Power-sharing was the key goal of Northern Ireland's Good Friday accord of 1998. But a painstakingly negotiated deal fell apart in December when the IRA refused to renounce crime or to permit photos of its disarmament.

Since then the group has been accused of mounting the world's largest bank robbery, intimidating witnesses in the pub killing, and laundering millions annually in criminal proceeds. He said this criminal combination had demonstrated "the reality that it really is time for the IRA to go out of business."

King, who usually attends Sinn Fein's annual conferences and in the past offered praise for IRA "freedom fighters," skipped this month's conference in Dublin.

King called the Dec. 20 heist of Northern Bank in Belfast, when a well-coordinated gang stole currency worth $50 million after taking the families of two bank employees hostage, "totally inexcusable."

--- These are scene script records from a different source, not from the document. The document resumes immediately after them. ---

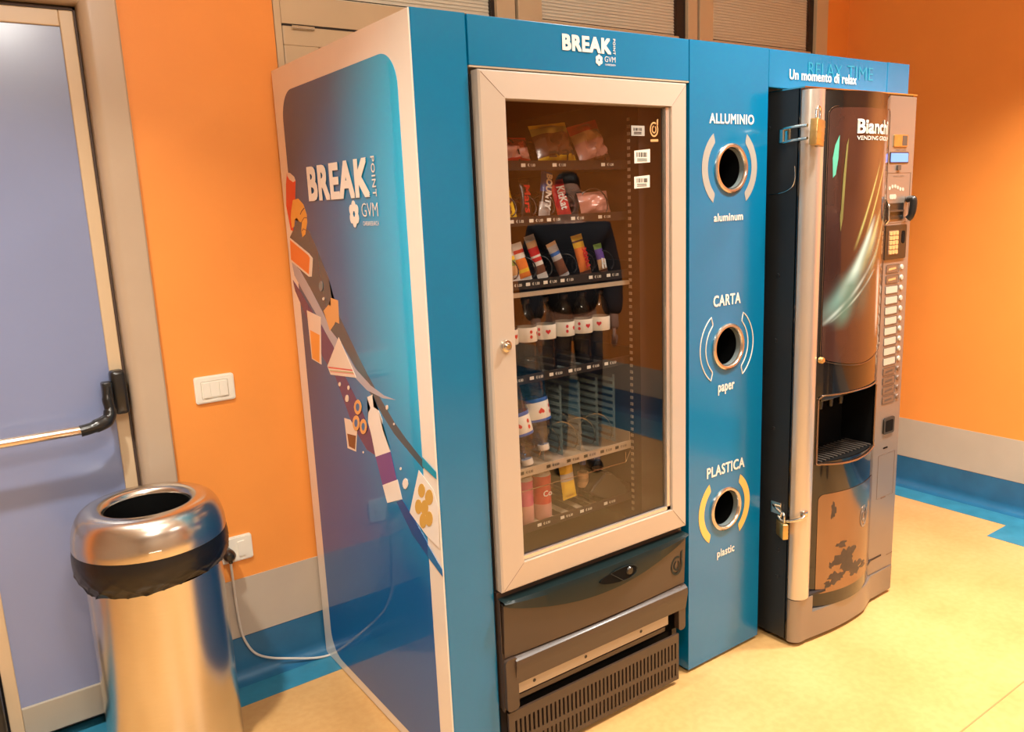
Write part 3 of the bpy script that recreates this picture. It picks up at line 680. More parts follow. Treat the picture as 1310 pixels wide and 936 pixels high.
# door frame: four mitred members with a slight slope to the glass
ox0, ox1, oz0, oz1 = .165, .872, .540, 1.875
ix0, ix1, iz0, iz1 = .2365, .8065, .6110, 1.8105
bm = new()
def ring(x0, x1, z0, z1, y): return [bm.verts.new(p) for p in ((x0,y,z0),(x1,y,z0),(x1,y,z1),(x0,y,z1))]
R0 = ring(ox0, ox1, oz0, oz1, -.893); R1 = ring(ox0, ox1, oz0, oz1, -.920); R2 = ring(ox0+.004, ox1-.004, oz0+.004, oz1-.004, -.925)
R3 = ring(ix0, ix1, iz0, iz1, -.929); R4 = ring(ix0+.002, ix1-.002, iz0+.002, iz1-.002, -.912); R5 = ring(ix0+.002, ix1-.002, iz0+.002, iz1-.002, -.893)
for A, B in ((R0,R1),(R1,R2),(R2,R3),(R3,R4),(R4,R5),(R5,R0)):
    for i in range(4): bm.faces.new((A[i], A[(i+1) % 4], B[(i+1) % 4], B[i]))
fr_o = obj('door_frame', bm, 'frame_champagne', sm)
bm = new()   # fine mitre lines
for (a, b), (c, d) in (((ox0+.006,oz1-.006),(ix0-.002,iz1+.002)), ((ox1-.006,oz1-.006),(ix1+.002,iz1+.002)), ((ox0+.006,oz0+.006),(ix0-.002,iz0-.002)), ((ox1-.006,oz0+.006),(ix1+.002,iz0-.002))):
    bm = new(); tube(bm, [(a, -.9255, b), (c, -.9288, d)], .0006, 4); obj('mitre_joint', bm, 'label_dark', fr_o)

bm = new()
box(bm, ix0+.002, ix1-.003, -.922, -.9135, iz0+.003, iz0+.014); box(bm, ix1-.017, ix1-.003, -.922, -.9135, iz0+.003, iz1-.003)
obj('glazing_bead', bm, 'frame_edge', fr_o)
bm = new(); box(bm, ix0+.002, ix1-.003, -.9125, -.9065, iz0+.003, iz1-.003); gl = obj('door_glass', bm, ['machine_glass', 'glass_core'], sm)
for p in gl.data.polygons: p.material_index = 0 if p.normal.y < -.9 else 1
bm = new(); lathe(bm, [(.0001,-.944),(.008,-.944),(.0095,-.942),(.0095,-.936),(.015,-.935),(.0165,-.932),(.0165,-.926),(.0001,-.926)], (.207, 0, 1.208), 'Y', 24)
lk = obj('door_lock', bm, 'chrome', sm, True)
bm = new(); lathe(bm, [(.0001,-.9455),(.0055,-.9455),(.0055,-.944),(.0001,-.944)], (.207, 0, 1.208), 'Y', 16); obj('key_barrel', bm, 'brass', lk)
fg = front(-.9130)
for x0, x1, z0, z1, sk in ((.665,.715,1.730,1.757,0), (.6755,.7355,1.656,1.692,.006), (.6740,.7335,1.588,1.6215,.005)):
    bm = new(); prism(bm, [(x0,z0),(x1,z0+sk*.5),(x1,z1+sk*.5),(x0,z1-sk*.3)], fg, 0, .0006); st = obj('barcode_sticker', bm, 'tag_white' if sk else 'print_grey', gl)
    bm = new(); x = x0+.008
    while x < x1-.010:
        w = random.choice((.0010,.0016,.0026)); box(bm, x, x+w, -.9140, -.9136, z0+(z1-z0)*.48, z1-.006); x += w+random.choice((.0012,.002,.003))
    for r in (.30,.16): box(bm, x0+.010, x1-.012, -.9140, -.9136, z0+(z1-z0)*r, z0+(z1-z0)*r+.0022)
    obj('barcode', bm, 'tag_black', st)
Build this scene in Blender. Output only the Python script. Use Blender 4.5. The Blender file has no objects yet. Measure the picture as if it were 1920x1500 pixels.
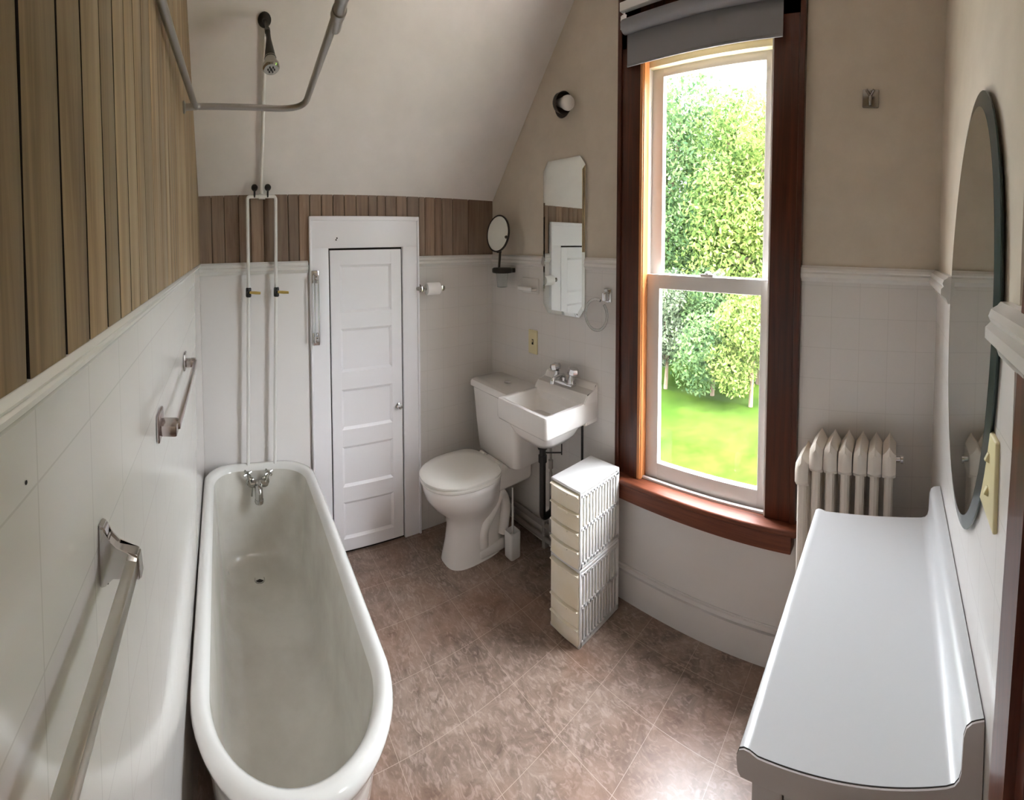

He said the IRA's subsequent implication in the Jan. 30 knife slaying of Robert McCartney in Belfast caused much more disgust among rank-and-file American backers of Sinn Fein.

McCartney, 33, was attacked in a crowded pub and had his throat slit outside, but none of approximately 70 witnesses - including at least one Sinn Fein election candidate and several other party activists - has been willing to identify the attackers.

The victim's five sisters, in a rare rebellion within Sinn Fein's working-class Catholic grassroots, have campaigned publicly against intimidation of witnesses and the Sinn Fein-IRA movement's opposition to cooperation with the police. Sinn Fein and the IRA, which initially denied any involvement, have suspended or expelled 10 members linked to the killing. The McCartney sisters have been invited to the White House for St. Patrick's Day.

And the IRA, in its latest attempt to defuse criticism of its members' involvement, announced last week it was willing to kill four people it considers responsible.

King said IRA leaders' offer to execute people - which caused widespread outrage in Britain and Ireland - demonstrated "how tone-deaf they are."